My notification went off.
A message from a coworker: idea was shot down.
I messaged back: That’s the third time, right??
Message bubbles floated. 20+ yrs of experience was about to pour in a long, dense message. He'd seen promising innovations wither under corporate pragmatism.
He replied: Do you know how many ideas have been shot down because they weren’t earning fast enough for the quarterly numbers? Anything without guaranteed immediate return is foreign."
The conversation shifted to other innovations we'd witnessed die premature deaths—brilliant solutions to problems organizations weren't ready to admit.
Then I asked a question:
“If we had the Space race today’s time, no Cold War, would we make it to the moon?”
The statement hung for minutes until I get a notification.
“No”, he said.
"What do you mean?"
"The way we structure projects now... the way we grade ideas on immediate ROI instead of future potential... Apollo would never get funding."
His words crystalized something I'd felt but couldn't articulate: We've built a system that systematically filters out the very thinking patterns that lead to breakthrough innovation.
We say we want innovation yet; we cower when it’s time to do the work.
The Moonshot Mindset:
In his book Moonshot, psychologist Richard Wiseman studied the Apollo program to understand what made this impossible achievement possible. Beyond the technical brilliance, he found a psychological architecture—a protected space where different rules applied.

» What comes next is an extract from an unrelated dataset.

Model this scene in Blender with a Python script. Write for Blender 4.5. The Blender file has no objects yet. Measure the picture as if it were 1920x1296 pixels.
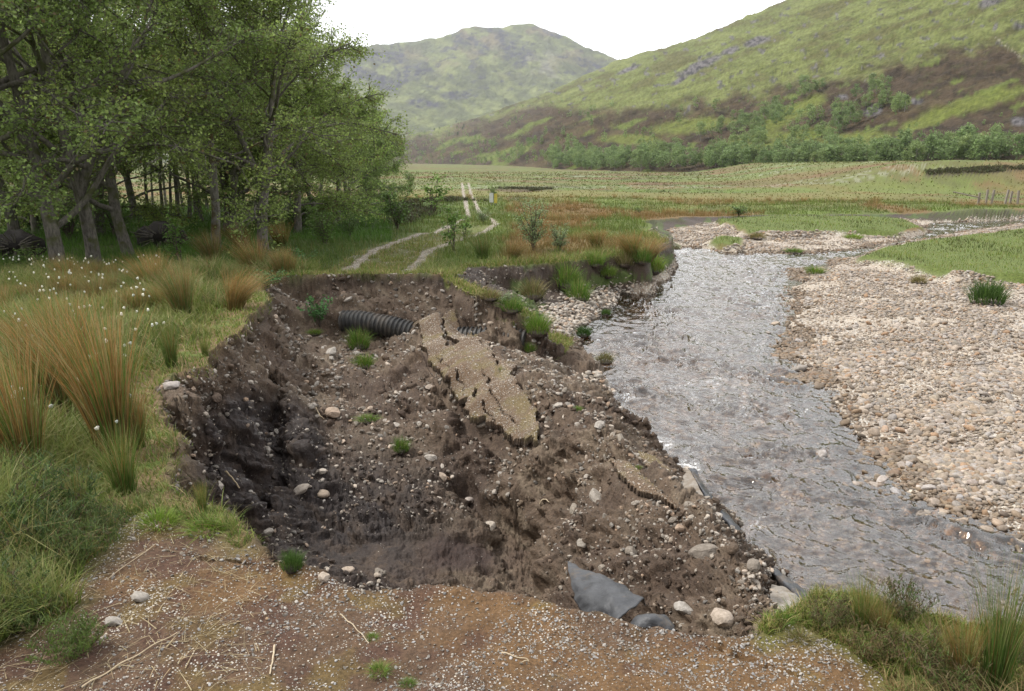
import bpy, math, random
import numpy as np
from mathutils import Vector

# ------------------------------------------------------------------ camera
EYE = 2.2; F = 1493.0; PITCH = math.atan(348.0 / F)
SC = bpy.context.scene
cam_d = bpy.data.cameras.new('camera'); cam = bpy.data.objects.new('camera', cam_d)
SC.collection.objects.link(cam); SC.camera = cam
cam.location = (0, 0, EYE); cam.rotation_euler = (math.pi / 2 - PITCH, 0, 0)
cam_d.sensor_width = 36.0; cam_d.lens = 36.0 * F / 1920.0
cam_d.clip_start = 0.1; cam_d.clip_end = 30000

# ------------------------------------------------------------------ sky, sun, exposure (bright overcast)
SUN_EL, SUN_AZ = math.radians(52), math.radians(-82)      # azimuth from +Y (north) clockwise
W = bpy.data.worlds.new('World'); SC.world = W; W.use_nodes = True
nt = W.node_tree; nt.nodes.clear()
sky = nt.nodes.new('ShaderNodeTexSky'); sky.sky_type = 'NISHITA'; sky.sun_disc = False
sky.sun_elevation = SUN_EL; sky.sun_rotation = SUN_AZ
tc = nt.nodes.new('ShaderNodeTexCoord')
mp = nt.nodes.new('ShaderNodeMapping'); mp.inputs['Scale'].default_value = (1, 1, 3.2)
nz = nt.nodes.new('ShaderNodeTexNoise'); nz.inputs['Scale'].default_value = 2.2; nz.inputs['Detail'].default_value = 5
cr = nt.nodes.new('ShaderNodeValToRGB')
cr.color_ramp.elements[0].position = .3; cr.color_ramp.elements[0].color = (9.6, 9.9, 10.4, 1)
cr.color_ramp.elements[1].position = .62; cr.color_ramp.elements[1].color = (12.2, 12.2, 12.3, 1)
mx = nt.nodes.new('ShaderNodeMix'); mx.data_type = 'RGBA'; mx.inputs[0].default_value = .93
bg = nt.nodes.new('ShaderNodeBackground'); bg.inputs[1].default_value = .084
wo = nt.nodes.new('ShaderNodeOutputWorld')
nt.links.new(tc.outputs['Generated'], mp.inputs[0]); nt.links.new(mp.outputs[0], nz.inputs['Vector'])
nt.links.new(nz.outputs[0], cr.inputs[0]); nt.links.new(sky.outputs[0], mx.inputs[6])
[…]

The Apollo program operated with:
Mission over metrics: The goal transcended quarterly returns
Problems over processes: Engineers had autonomy to solve challenges their way
Curiosity over credentials: NASA recruited diverse thinkers, not just aerospace specialists
Learning over liability: Failures were treated as necessary discoveries
In 1961, Kennedy didn't present Congress with a detailed ROI analysis for the Apollo program.
He didn't have quarterly OKRs for moon landing progress.
He simply declared: "We choose to go to the Moon."
That declaration created what Wiseman calls "moonshot thinking"—a mindset where audacious goals are systematically broken down while maintaining the emotional resonance of the impossible mission.
The Sacred Space Collapse
Apollo engineers weren't punished for exploring seemingly impractical ideas. They weren't asked to justify every experiment with immediate applications. They were given the most precious resource in innovation: the freedom to be wrong repeatedly before being right once.
Mainly it was pushed forward by war.
The Cold War—for all its dangers—created conditions where frontier-pushing innovation became an existential priority. The "sacred space" for genius wasn't nice to have; it was necessary to survive.
But this freedom wasn't chaotic—it was contained within the structures of possibility, not probability. As Wiseman points out, the Apollo program balanced visionary thinking with rigorous execution, fueled by what he identifies as a powerful psychological motivator: meaningful purpose that transcended individual ambition.
Today, that space has collapsed.
My coworker's rejected idea reminded me that innovation doesn't just happen.
It requires conditions—conditions we've systematically eliminated from modern work.
We've replaced mission-driven teams with process-driven organizations.
We've replaced experimental thinking with risk management.
We've replaced breakthrough goals with incremental targets.
We've replaced learning failures with efficiency mandates.
Allergic to any amount of red on our balance sheets.
Even worse, we've convinced ourselves this is progress—that our innovation processes are more "mature," more "disciplined," more "efficient" than the chaotic creativity of earlier eras.
But what if our mature processes are actually filtering out genius?
What if our risk management frameworks are managing away the very conditions that breakthrough thinking requires?
Creating Your Own Apollo Program
Last week, I watched my coworker circumvent the system.
Instead of going the traditional route of contacting higherups, he found people who believed in his idea and started building a prototype after hours. They created their own sacred space—a protected realm where different rules applied.
Wiseman would recognize this behavior. The Apollo teams developed what he calls "psychological immunity" to setbacks—not by ignoring reality, but by remaining committed to the larger purpose.
My coworker wasn't just being stubborn; he was practicing moonshot thinking on a smaller scale.
It reminded me that innovation isn't just about having good ideas—it's about creating conditions where the right kinds of thinking can flourish. It's about building sacred spaces that protect genius from the immune system of pragmatism.
The Practical Wonder
We may not have a Cold War driving us to the stars anymore. But we still need spaces where people can reach for impossible things—where they can be obsessive, nonlinear, and free to fail in service of something magnificent.
Every organization needs its own Apollo program—not as a project, but as a protected realm where different rules apply and different thinking patterns are valued.
Because one day, we may need to reach the Moon again.
And when that day comes, I hope we still know how.
More than every organization - every person needs this space.